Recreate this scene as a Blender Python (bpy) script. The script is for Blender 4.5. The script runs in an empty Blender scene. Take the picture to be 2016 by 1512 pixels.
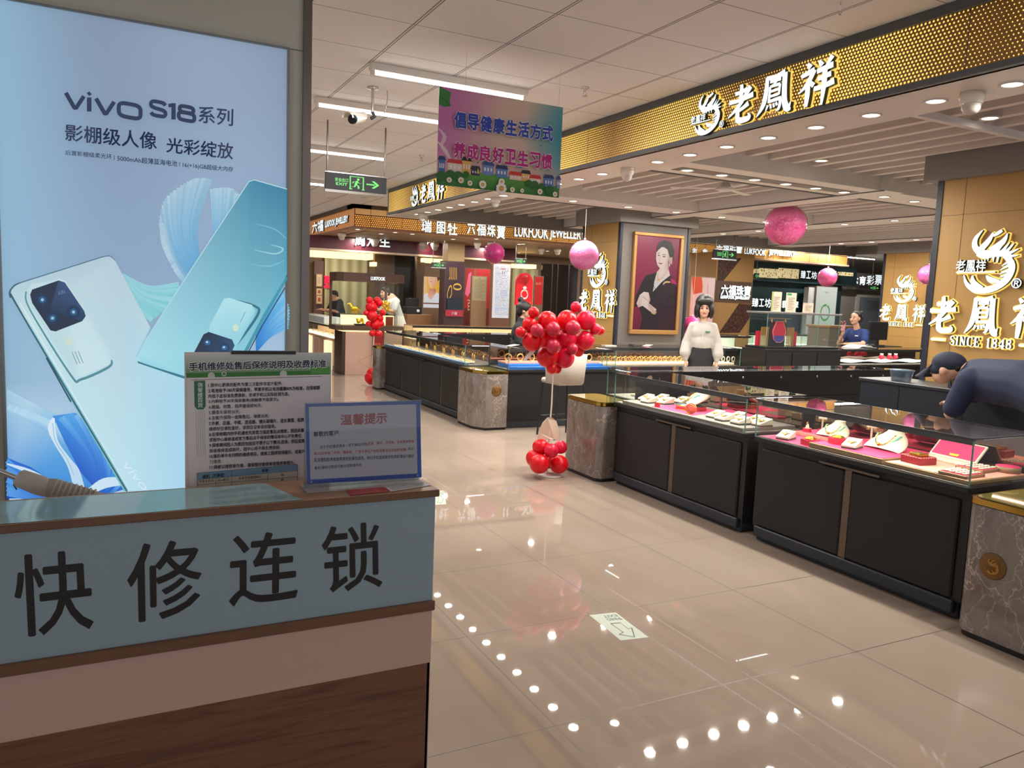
import bpy, bmesh, math, random
from mathutils import Vector, Matrix
from mathutils.geometry import tessellate_polygon

S = bpy.context.scene
COL = S.collection
PI = math.pi
rnd = random.Random(7)

# ------------------------------------------------------------------ camera
FPX, YAW, PITCH, ROLL, EYE = 1532.16, -0.473928, -0.111556, 0.0408325, 1.553
_cy, _sy, _cp, _sp = math.cos(YAW), math.sin(YAW), math.cos(PITCH), math.sin(PITCH)
FWD = Vector((-_sy * _cp, _cy * _cp, _sp))
_r = Vector((_cy, _sy, 0)); _u = _r.cross(FWD)
RGT = _r * math.cos(ROLL) + _u * math.sin(ROLL)
UPV = -_r * math.sin(ROLL) + _u * math.cos(ROLL)
cam = bpy.data.cameras.new('camera')
cam.sensor_width = 36.0; cam.lens = FPX / 2016 * 36.0; cam.clip_start = 0.05; cam.clip_end = 200
camo = bpy.data.objects.new('camera', cam); COL.objects.link(camo)
M = Matrix.Identity(4)
for i in range(3):
    M[i][0] = RGT[i]; M[i][1] = UPV[i]; M[i][2] = -FWD[i]
M[2][3] = EYE
camo.matrix_world = M
S.camera = camo

# ------------------------------------------------------------------ world, exposure
w = bpy.data.worlds.new('world'); S.world = w; w.use_nodes = True
w.node_tree.nodes['Background'].inputs[0].default_value = (0.98, 0.97, 1.0, 1)
w.node_tree.nodes['Background'].inputs[1].default_value = 0.72
S.view_settings.view_transform = 'Standard'; S.view_settings.look = 'None'
S.view_settings.gamma = 1.0; S.view_settings.use_curve_mapping = False
S.view_settings.exposure = 0.0
S.cycles.use_denoising = True
S.cycles.max_bounces = 8; S.cycles.transparent_max_bounces = 32
S.cycles.sample_clamp_indirect = 4.0
S.cycles.caustics_reflective = False; S.cycles.caustics_refractive = False
TUBE_W, SPOT_W, STRIP_W = 26.0, 5.5, 5.0     # lamp powers (W): ceiling tube, downlight, display strip per metre


def area(loc, sx, sy, power, rot=(0, 0, 0), color=(1, 1, 1), shape='RECTANGLE', spread=PI):
    l = bpy.data.lights.new('lamp_light', 'AREA'); l.shape = shape; l.size = sx; l.size_y = sy
    l.energy = power; l.color = color; l.spread = spread
    o = bpy.data.objects.new('lamp_light', l); COL.objects.link(o)
    o.location = loc; o.rotation_euler = rot
    return o


# ------------------------------------------------------------------ photo ray helpers (pixel of the 2016x1512 photo -> point on a real plane)
def P(px, py, x=None, y=None, z=None):
    d = RGT * (px - 1008) + UPV * (756 - py) + FWD * FPX
    if x is not None: t = x / d.x
    elif y is not None: t = y / d.y
    else: t = (z - EYE) / d.z
    p = d * t
    return Vector((p.x, p.y, p.z + EYE))


# ------------------------------------------------------------------ colours and materials
def lin(c):
    out = []
    for v in c[:3]:
        v = v / 255.0
        out.append(v / 12.92 if v <= 0.04045 else ((v + 0.055) / 1.055) ** 2.4)
    return (out[0], out[1], out[2], 1.0)


MATS = {}


def mat(name, c=(200, 200, 200), rough=0.5, metal=0.0, emit=0.0, ec=None, spec=0.5, coat=0.0, alpha=1.0):
    if name in MATS: return MATS[name]
    m = bpy.data.materials.new(name); m.use_nodes = True
    b = m.node_tree.nodes['Principled BSDF']
    b.inputs['Base Color'].default_value = lin(c)
    b.inputs['Roughness'].default_value = rough
    b.inputs['Metallic'].default_value = metal
    b.inputs['Specular IOR Level'].default_value = spec
    b.inputs['Coat Weight'].default_value = coat
    b.inputs['Alpha'].default_value = alpha
    if emit:
        b.inputs['Emission Color'].default_value = lin(ec or c)
        b.inputs['Emission Strength'].default_value = emit
    m.diffuse_color = lin(c)
    MATS[name] = m
    return m


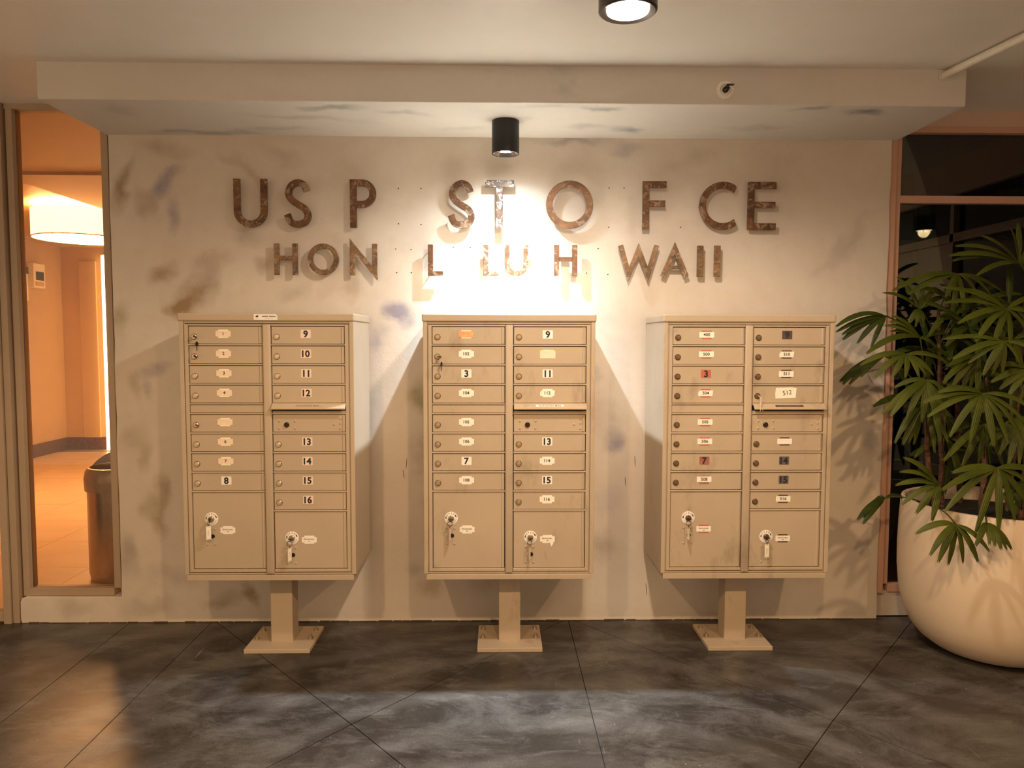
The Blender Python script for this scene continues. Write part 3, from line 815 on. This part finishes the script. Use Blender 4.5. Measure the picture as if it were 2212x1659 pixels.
# ------------------------------------------------------------------ keys left in the locks
def ring_pts(c, r, ax, n=18):
    P = []
    for i in range(n):
        a = 2*math.pi*i/n
        if ax == 'y': P.append((c[0]+r*math.cos(a), c[1], c[2]+r*math.sin(a)))
        else: P.append((c[0], c[1]+r*math.cos(a), c[2]+r*math.sin(a)))
    return P
def parcel_key(cx, u, z, label, tagrot, ringr, headrot, tagmat, lift=.0, wtag=.022, droop=0):
    t = tag(empty('parcel_key', (cx+u, YF+.0055-.0095, z)), label, 'key', 'parcel locker keys')
    MB().prism([(-.002,0),(-.002,-.006),(-.009,-.008),(-.011,-.016),(-.006,-.022),(.006,-.022),(.011,-.016),(.009,-.008),(.002,-.006),(.002,0)], -.0012, .0012, 'z').build('key_bow', M['key_dark'], t, rot=(0, R(headrot), 0))
    rz = -.008-ringr
    MB().tube(ring_pts((-.004, -.018, rz), ringr, 'y'), .0012, 6, True).build('key_ring', M['key_dark'], t, smooth=True)
    z2 = rz-ringr
    MB().tube(ring_pts((-.004, -.018, z2-.004), .0048, 'x', 12), .0009, 6, True).build('chain_link', M['key_dark'], t, smooth=True)
    tg = MB().box(-wtag/2, wtag/2, -.0022, .0022, -.062, 0).build('key_tag', M[tagmat], t, (-.004, -.018, z2-.008), bevel=.0015, rot=(R(droop), 0, R(tagrot)))
    MB().box(-wtag/2+.003, wtag/2-.003, -.0027, -.0021, -.055, -.008).build('paper_insert', M['paper'], tg)
    for k in range(3): MB().box(-.004+.002*k, -.0034+.002*k, -.0029, -.0026, -.048+.003*k, -.016).build('scribble', M['ink_faint'], tg)
    return t
parcel_key(CX[0], -.2655, .6503, 'key with dark bow and pale tag in left parcel door of left cabinet', 28, .0055, 90, 'tag')
parcel_key(CX[0], .0985, .5610, 'key with ring and narrow pale tag in right parcel door of left cabinet', 62, .0115, 0, 'tag')
parcel_key(CX[1], -.2655, .6503, 'key with ring and worn tag seen edge-on in left parcel door of middle cabinet', 82, .0110, 0, 'tag_edge')
parcel_key(CX[1], .0985, .5610, 'key with ring and brown tag seen edge-on in right parcel door of middle cabinet', 76, .0105, 0, 'tag_edge')
parcel_key(CX[2], -.2655, .6503, 'key with ring and worn tag seen edge-on in left parcel door of right cabinet', -80, .0110, 0, 'tag_edge')
parcel_key(CX[2], .0985, .5610, 'key with square white tag facing out in right parcel door of right cabinet', 8, .0065, 0, 'tag')

def box_key(cx, s, k, label, hang, tilt=0):
    zc = row_top(k)-DH/2-.0075
    t = tag(empty('mailbox_key', (cx+s*.1845-DW/2+.0235, YF+.0055-.009, zc)), label, 'key', 'small mailbox keys')
    MB().prism([(-.0015,.002),(-.0015,-.008),(-.0075,-.010),(-.0095,-.017),(-.006,-.025),(.003,-.026),(.0075,-.020),(.0065,-.011),(.0015,-.008),(.0015,.002)], -.001, .001, 'z').build('key_bow', M['key_dark'], t, rot=(0, R(40+tilt), R(48)))
    if hang:
        MB().tube(ring_pts((-.001, -.021, -.013), .0095, 'x', 14), .0009, 6, True).build('key_ring', M['key_steel'], t, smooth=True)
        MB().prism([(-.0012,-.022),(.0012,-.022),(.0070,-.026),(.0078,-.034),(.0045,-.041),(.0018,-.043),(.0018,-.060),(.0004,-.064),(-.0016,-.060),(-.0018,-.043),(-.0055,-.040),(-.0075,-.033),(-.0062,-.026)], -.022, -.0202, 'y').build('hanging_key', M['key_dark'], t, rot=(0, 0, R(65)))
    return t
box_key(CX[0], -1, 0, 'dark key with a second key hanging in lock of door 1 on left cabinet', True)
box_key(CX[0], -1, 1, 'dark key stuck in the lock of door 2 on left cabinet', False, 12)
box_key(CX[0], -1, 4, 'dark key with small ring in the fifth lock of left cabinet', False, -8)
box_key(CX[1], -1, 1, 'key with a second key hanging in lock of door 102 on middle cabinet', True, -20)
tie_z = row_top(3)-DH/2-.0075
zt = tag(empty('cord_tie', (CX[2]+.1845-DW/2+.0235, YF-.006, tie_z)), 'pale cord tied through the lock of door 512', 'cord')
MB().tube([(.002,.004,.004),(.007,-.006,-.006),(.004,-.018,-.020),(.002,-.022,-.036),(.006,-.022,-.052),(.016,-.020,-.064)], .0011, 6).build('cord_end', M['string'], zt, smooth=True)
MB().tube([(.000,.004,.004),(.010,-.006,-.003),(.011,-.018,-.018),(.006,-.022,-.034),(.004,-.022,-.050),(.003,-.020,-.068)], .0011, 6).build('cord_end', M['string'], zt, smooth=True)
MB().tube(ring_pts((.006, -.021, -.030), .0022, 'y', 8), .0009, 5, True).build('knot', M['string'], zt, smooth=True)

# ================================================================== METAL LETTERS ON THE WALL
def catmull(P, n=6):
    out_ = []
    for i in range(len(P)-1):
        p0 = Vector(P[max(i-1,0)]); p1 = Vector(P[i]); p2 = Vector(P[i+1]); p3 = Vector(P[min(i+2,len(P)-1)])
        for k in range(n):
            t = k/n
            out_.append(.5*((2*p1)+(p2-p0)*t+(2*p0-5*p1+4*p2-p3)*t*t+(3*p1-p0-3*p2+p3)*t**3))
    out_.append(Vector(P[-1])); return [tuple(p) for p in out_]
def stroke(mb, pts, w, closed=False, y0=0.0, y1=.014):
    pts = [Vector(p) for p in pts]; m = len(pts); Ls = []; Rs = []
    for k in range(m):
        if closed: a, b = pts[k-1], pts[(k+1) % m]; d0 = (pts[k]-a).normalized(); d1 = (b-pts[k]).normalized()
        else:
            d0 = (pts[k]-pts[k-1]).normalized() if k else (pts[1]-pts[0]).normalized()
            d1 = (pts[k+1]-pts[k]).normalized() if k < m-1 else d0
        n0 = Vector((-d0.y, d0.x)); n1 = Vector((-d1.y, d1.x)); b_ = (n0+n1).normalized()
        s = w/2/max(.30, b_.dot(n0))
        Ls.append(pts[k]+b_*s); Rs.append(pts[k]-b_*s)
    vs = []; fs = []
    for l_, r_ in zip(Ls, Rs): vs += [(l_.x,y0,l_.y), (r_.x,y0,r_.y), (r_.x,y1,r_.y), (l_.x,y1,l_.y)]
    for k in range(m if closed else m-1):
        j = (k+1) % m
        for c_ in range(4): fs.append((k*4+c_, j*4+c_, j*4+(c_+1) % 4, k*4+(c_+1) % 4))
    if not closed: fs += [(0,1,2,3), ((m-1)*4+3, (m-1)*4+2, (m-1)*4+1, (m-1)*4)]
    mb.add(vs, fs)
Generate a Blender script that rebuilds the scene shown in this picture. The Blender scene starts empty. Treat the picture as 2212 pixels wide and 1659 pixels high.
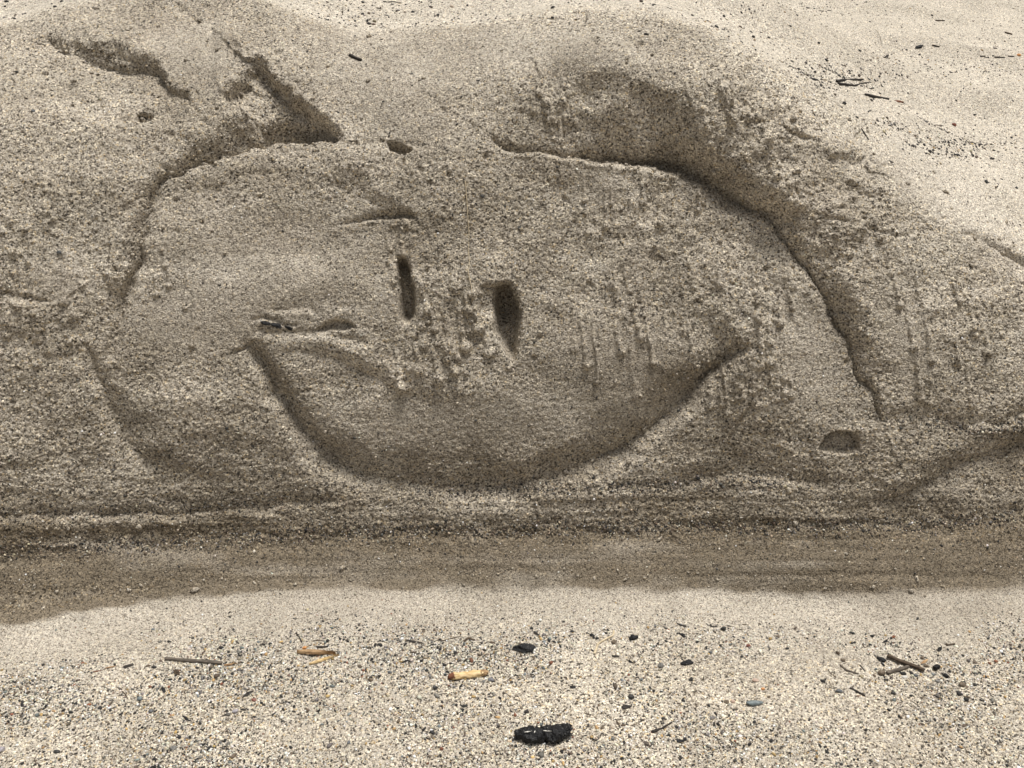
import bpy, bmesh, math, random
import numpy as np
from mathutils import Vector, Matrix, noise as mnoise

# ------------------------------------------------------------------ camera
H = 1.30                       # lens height above the lower beach, metres
PITCH = math.radians(33.0)
F = 2002.3                     # focal length, in units of a 2212-wide frame
CX, CY = 1106.0, 829.5
SC = bpy.context.scene
C = SC.collection
cam_d = bpy.data.cameras.new("camera")
cam = bpy.data.objects.new("camera", cam_d); C.objects.link(cam)
cam.location = (0, 0, H)
cam.rotation_euler = (math.radians(90) - PITCH, 0, 0)
cam_d.sensor_width = 36.0
cam_d.lens = 36.0 * F / 2212.0
cam_d.clip_start = 0.01; cam_d.clip_end = 500
SC.camera = cam

# ------------------------------------------------------------------ light
SUN_ELEV, SUN_AZ = 76.0, 48.0       # high, from the right and a little behind the bank
w = bpy.data.worlds.new("World"); SC.world = w; w.use_nodes = True
nt = w.node_tree; bg = nt.nodes["Background"]
sky = nt.nodes.new("ShaderNodeTexSky"); sky.sky_type = 'NISHITA'; sky.sun_disc = False
sky.sun_elevation = math.radians(SUN_ELEV); sky.sun_rotation = math.radians(SUN_AZ)
sky.air_density = 1.0; sky.dust_density = 6.0; sky.ozone_density = 1.0
hs = nt.nodes.new("ShaderNodeHueSaturation"); hs.inputs["Saturation"].default_value = 0.12
nt.links.new(sky.outputs[0], hs.inputs["Color"]); nt.links.new(hs.outputs[0], bg.inputs[0])
bg.inputs[1].default_value = 0.07
sd = bpy.data.lights.new("sun", 'SUN'); sd.energy = 2.8; sd.angle = math.radians(18); sd.color = (1.0, 0.965, 0.91)
sun = bpy.data.objects.new("sun", sd); C.objects.link(sun)
az, el = math.radians(SUN_AZ), math.radians(SUN_ELEV)
sdir = Vector((math.sin(az) * math.cos(el), math.cos(az) * math.cos(el), math.sin(el)))
sun.rotation_euler = sdir.to_track_quat('Z', 'Y').to_euler()
SC.view_settings.view_transform = 'Standard'; SC.view_settings.look = 'None'
SC.view_settings.gamma = 1.0; SC.view_settings.exposure = 0.34

rng = np.random.default_rng(7)
random.seed(11)
cp, sp = math.cos(PITCH), math.sin(PITCH)

def kk(row):                   # downward slope of the sight line through a row
    v = (CY - np.asarray(row, float)) / F
    return -(v * cp - sp) / (v * sp + cp)
def project(X, Y, Z):
    dz = Z - H
    dep = Y * cp - dz * sp
    dep = np.where(dep < 0.05, 0.05, dep)
    return CX + F * X / dep, CY - F * (Y * sp + dz * cp) / dep, dep

# ------------------------------------------------------------------ base form of the beach and bank
xs = np.arange(-400, 2620, 20.0)
def L(pts):
    a = np.array(pts, float); return [np.interp(xs, a[:, 0], a[:, i]) for i in range(1, a.shape[1])]
toe_r, = L([(-400,1420),(0,1365),(110,1340),(250,1310),(400,1290),(560,1280),(800,1275),(1100,1270),(1400,1278),(1600,1285),(1800,1300),(1950,1300),(2100,1290),(2212,1275),(2600,1255)])
ctrl = [  # (row, slope in degrees) of each guide line above the toe
 L([(-400,1245,36),(0,1205,40),(200,1190,42),(400,1178,45),(600,1168,46),(900,1158,46),(1100,1155,46),(1400,1148,46),(1600,1150,46),(1800,1145,46),(2000,1138,46),(2212,1125,46),(2600,1115,40)]),
 L([(-400,1080,58),(0,1060,60),(600,1050,64),(1300,1045,64),(1800,1040,62),(2212,1000,60),(2600,980,60)]),
 L([(-400,860,66),(1000,850,66),(1800,860,66),(2600,880,66)]),
 L([(-400,620,64),(1000,600,62),(1500,600,64),(1700,620,64),(1900,690,62),(2212,770,58),(2600,840,56)]),
 L([(-400,420,56),(0,400,54),(350,370,54),(850,350,54),(1100,345,58),(1300,300,62),(1500,320,62),(1700,400,60),(1900,530,56),(2212,670,52),(2600,760,50)]),
 L([(-400,290,36),(0,260,36),(350,150,38),(600,130,42),(850,200,40),(1050,180,42),(1300,110,48),(1500,150,48),(1700,260,46),(1900,420,44),(2212,575,42),(2600,670,40)]),
 L([(-400,110,24),(0,72,22),(170,10,24),(350,-30,26),(480,-25,26),(560,5,26),(650,45,26),(750,88,24),(850,82,26),(960,66,26),(1050,62,26),(1100,50,26),(1220,22,26),(1271,10,26),(1390,22,28),(1460,40,28),(1545,84,30),(1596,120,32),(1665,172,32),(1750,225,30),(1818,285,28),(1903,370,26),(2006,450,24),(2212,548,22),(2600,640,20)]),
 L([(-400,70,2),(0,40,1),(170,-15,-2),(350,-50,-4),(560,-20,-2),(750,55,3),(850,52,5),(960,42,5),(1100,25,4),(1271,-12,-4),(1460,12,2),(1545,48,6),(1665,120,10),(1818,200,12),(1903,255,12),(2006,310,12),(2212,360,11),(2600,420,10)]),
]
Ys = [H / kk(toe_r)]; Zs = [np.zeros_like(xs)]
for row, sl in ctrl:
    m = np.tan(np.radians(sl)); k = kk(row); Yp, Zp = Ys[-1], Zs[-1]
    Y = (H - Zp + m * Yp) / (k + m)
    Y = np.maximum(Y, Yp + 0.01)
    Ys.append(Y); Zs.append(Zp + m * (Y - Yp))
def Xof(Y, Z): return (xs - CX) / F * (Y * cp - (Z - H) * sp)
DX = 0.0016
colx = [np.arange(-1.12, 1.1201, DX)]
a = np.arange(1.12 + 0.006, 2.2, 0.006); b = 2.2 + 58 * (np.linspace(0.02, 1, 26) ** 2.5)
colx = np.concatenate([-(b[::-1]), -(a[::-1]), colx[0], a, b])
gY = []; gZ = []
for Y, Z in zip(Ys, Zs):
    X = Xof(Y, Z); o = np.argsort(X)
    gY.append(np.interp(colx, X[o], Y[o])); gZ.append(np.interp(colx, X[o], Z[o]))
# lower beach in front of the toe, upper beach behind the crest
nn = len(colx); one = np.ones(nn)
front = [(-30*one, -0.6*one), (-4*one, -0.06*one), (0.25*one, 0*one), (0.80*one, 0*one)]
last_sl = np.interp(colx, [-2, -0.6, 0.6, 1.1, 2], [0.0, 0.0, 0.01, 0.045, 0.05])
back = []
Yl, Zl = gY[-1], gZ[-1]
for dy, f in ((0.5, 1.0), (0.9, 1.0), (1.5, 0.8), (6.0, 0.5), (50.0, 0.35)):
    Yn = Yl + dy; Zn = Zl + last_sl * f * dy; back.append((Yn, Zn)); Yl, Zl = Yn, Zn
LY = [p[0] for p in front] + gY + [p[0] for p in back]
LZ = [p[1] for p in front] + gZ + [p[1] for p in back]
cnt = [6, 12, 70, 260, 70, 76, 112, 128, 128, 100, 104, 110, 130, 100, 60, 24, 12]
assert len(cnt) == len(LY) - 1, (len(cnt), len(LY))
TY = []; TZ = []; marks = [0]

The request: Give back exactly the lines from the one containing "Generate a Blender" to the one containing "SC.camera = cam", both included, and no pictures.

Solution to this exercise:
Generate a Blender script that rebuilds the scene shown in this picture. The Blender scene starts empty. Treat the picture as 2212 pixels wide and 1659 pixels high.
import bpy, bmesh, math, random
import numpy as np
from mathutils import Vector, Matrix, noise as mnoise

# ------------------------------------------------------------------ camera
H = 1.30                       # lens height above the lower beach, metres
PITCH = math.radians(33.0)
F = 2002.3                     # focal length, in units of a 2212-wide frame
CX, CY = 1106.0, 829.5
SC = bpy.context.scene
C = SC.collection
cam_d = bpy.data.cameras.new("camera")
cam = bpy.data.objects.new("camera", cam_d); C.objects.link(cam)
cam.location = (0, 0, H)
cam.rotation_euler = (math.radians(90) - PITCH, 0, 0)
cam_d.sensor_width = 36.0
cam_d.lens = 36.0 * F / 2212.0
cam_d.clip_start = 0.01; cam_d.clip_end = 500
SC.camera = cam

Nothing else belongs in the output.